The San Francisco Municipal Transportation Agency adopted its first-ever Muni Equity Strategy Report on Tuesday to increase public transit access to underserved communities throughout the metro area.
Seven districts with high concentrations of minority, low-income, disabled, and senior residents were dubbed “equity strategy neighborhoods”: Bayview, Chinatown, Excelsior/Outer Mission, Mission, Tenderloin/SoMa, Visitacion Valley, and Western Addition.
In those neighborhoods, SFMTA will focus on improving timeliness, service gaps and crowding to keep public transit competitive with driving, according to the report:
SFMTA staff identified two to three key needs for each neighborhood and for routes heavily used by seniors and people with disabilities based on where data revealed underperformance relative to peer lines. SFMTA staff were not looking to develop strategies that could address every single challenge for transit performance in the neighborhoods, but rather focus on a few actionable strategies that could be implemented quickly and are expected to make a significant difference in the reliability and quality of service.
Key needs included redesigning rail schedules, increasing peak period service, reassigning buses, partnering with agencies like Caltrans to manage freeway traffic, and reevaluating routes for particular neighborhoods.
“Dealing with SFMTA has not always been a pleasant experience for me,” Calvin Welch, member of the nonprofit advocacy group Human Services Network, told the board, reported The San Francisco Examiner. “This, however, was a startling reversal.”
Welch, an opponent of “transit gentrification,” felt the strategy could bring buses to often forgotten, less dense neighborhoods.

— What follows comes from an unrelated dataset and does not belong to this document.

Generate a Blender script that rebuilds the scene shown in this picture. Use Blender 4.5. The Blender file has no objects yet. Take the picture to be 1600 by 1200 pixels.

The report identifies $21 million in new capital expenditures and $2.6 billion in capital projects, predating the equity strategy, that benefit underserved low-income and minority customers. The two largest investments include the Central Subway light rail extension, most benefitting Chinatown, and a complete bus fleet replacement with “cleaner, quieter and more reliable vehicles” by 2019.
New service strategies will cost an estimated $7.5 million annually, but those costs will be offset by efficiency improvements.